Atomic and maximal function characterizations of Musielak–Orlicz–Hardy spaces associated to non-negative self-adjoint operators on spaces of homogeneous type

Abstract

Let $\mathcal{X}$ be a metric space with doubling measure and $L$ a non-negative self-adjoint operator on $L^2(\mathcal{X})$ whose heat kernels satisfy the Gaussian upper bound estimates. Assume that the growth function $\varphi:\ \mathcal{X}\times[0,\infty) \to[0,\infty)$ satisfies that $\varphi(x,\cdot)$ is an Orlicz function and $\varphi(\cdot,t)\in {\mathbb A}_{\infty}(\mathcal{X})$ (the class of uniformly Muckenhoupt weights). Let $H_{\varphi,\,L}(\mathcal{X})$ be the Musielak-Orlicz-Hardy space defined via the Lusin area function associated with the heat semigroup of $L$. In this article, the authors characterize the space $H_{\varphi,\,L}(\mathcal{X})$ by means of atoms, non-tangential and radial maximal functions associated with $L$. In particular, when $\mu(\mathcal{X})<\infty$, the local non-tangential and radial maximal function characterizations of $H_{\varphi,\,L}(\mathcal{X})$ are obtained.

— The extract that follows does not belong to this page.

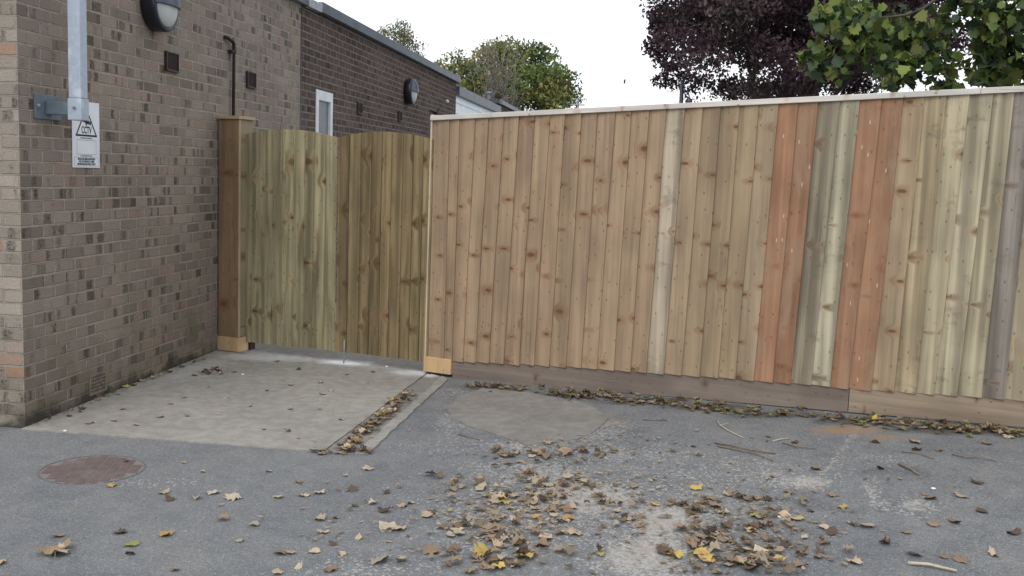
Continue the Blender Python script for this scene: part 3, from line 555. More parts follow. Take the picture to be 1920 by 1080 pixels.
# boxed end post, new pale block at its foot and a steel shoe
e0=F(797,703)[0]; e1=F(848,706)[0]; et=F(812,218)[0]
bm=bmesh.new(); vs=[bm.verts.new(p) for p in((e0+.012,.001,.14),(e1-.03,.001,.14),(e1-.03,.2,.14),(e0+.012,.2,.14),(et+.004,.001,2.03),(e1-.03,.001,2.03),(e1-.03,.2,2.03),(et+.004,.2,2.03))]
for q in((0,3,2,1),(4,5,6,7),(0,1,5,4),(1,2,6,5),(2,3,7,6),(3,0,4,7)): bm.faces.new([vs[i] for i in q])
ep=obj('end_post',bm,WD,fence); ep.color=(.3,.22,.14,1)
bm=bmesh.new(); 
vs=[bm.verts.new(p) for p in((e0+.002,-.022,.135),(e0+.014,-.022,.135),(e0+.014,.2,.135),(e0+.002,.2,.135),(et-.006,-.022,2.035),(et+.006,-.022,2.035),(et+.006,.2,2.035),(et-.006,.2,2.035))]
for q in((0,3,2,1),(4,5,6,7),(0,1,5,4),(1,2,6,5),(2,3,7,6),(3,0,4,7)): bm.faces.new([vs[i] for i in q])
o=obj('side_board',bm,WCV,ep); o.color=(.52,.43,.32,1)
zb0=F(820,705)[1]-Z0; zb1=F(820,670)[1]-Z0
WBK=wood('new_pine',.35,(.25,.13,.06),.7,.08)
o=obj('foot_block',bx((e0,-.03,max(.022,zb0+.005)),(e1,.2,zb1),.003),WBK,fence); o.color=(.46,.315,.17,1)
bm=bmesh.new(); box(bm,(e0+.03,-.015,.004),(e1-.02,.19,.026)); 
for xx in (.05,.17):
    tube(bm,[(e0+xx,-.022,.004),(e0+xx,-.022,.02)],.012,6); tube(bm,[(e0+xx,-.022,.02),(e0+xx,-.022,.032)],.006,8)
obj('steel_shoe',bm,SHOE,fence)
# ------------------------------------------------------------ left gate post, boxed in
GA_=R_(-15); ga_=np.array([math.cos(GA_),math.sin(GA_),0]); gn_=np.array([ga_[1],-ga_[0],0])  # towards camera
Q0=G(648,682); Q0[2]=0
post=thing('gate_post','boxed timber gate post with a flat cap standing against the brick wall','post',(.013,2.705,0),GA_)
def pb(name,a,b,mat,col,parent=post,bev=.002):
    o=obj(name,bx(a,b,bev),mat,parent); o.color=tuple(col)+(1,); return o
pw=.205; PH=2.05
hp=lambda py: hit(423,py,gn_,np.array([.013,2.705,0]))[2]
zc0=hp(223); zc1=hp(631); zf=hp(663)
pb('front_board',(.0,0,zc1+.002),(pw-.0,.018,zc0-.002),WD,(.215,.145,.085)).pass_index=21
pb('side_board',(pw-.02,.0185,zc1+.004),(pw,.19,zc0-.002),WD,(.24,.2,.125)).pass_index=22
pb('edge_board',(pw+.0005,-.004,zc1+.002),(pw+.0115,.0185,zc0-.002),WCV,(.36,.29,.19))
pb('core',(.01,.02,.03),(pw-.022,.185,zc0-.004),WD,(.2,.15,.1))
pb('cap',(-.01,-.018,zc0),(pw+.02,.205,zc0+.026),WC,(.36,.28,.19),bev=.004)
pb('foot_block',(-.005,-.008,max(zf,.015)),(pw+.012,.13,zc1),WBK,(.45,.315,.175))
pb('steel_foot',(pw-.03,.132,.012),(pw+.03,.20,zc1-.03),RED,(1,1,1)); pb('base_plate',(.02,.0,.009),(pw+.075,.215,.0145),ZINC,(1,1,1))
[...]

As applications, the authors obtain various maximal function and the atomic characterizations of the "geometric" Musielak-Orlicz-Hardy spaces $H_{\varphi,\,r}(\Omega)$ and $H_{\varphi,\,z}(\Omega)$ on the strongly Lipschitz domain $\Omega$ in $\mathbb{R}^n$ associated with second-order self-adjoint elliptic operators with the Dirichlet and the Neumann boundary conditions; even when $\varphi(x,t):=t$ for any $x\in\mathbb{R}^n$ and $t\in[0,\infty)$, the equivalent characterizations of $H_{\varphi,\,z}(\Omega)$ given in this article improve the known results via removing the assumption that $\Omega$ is unbounded.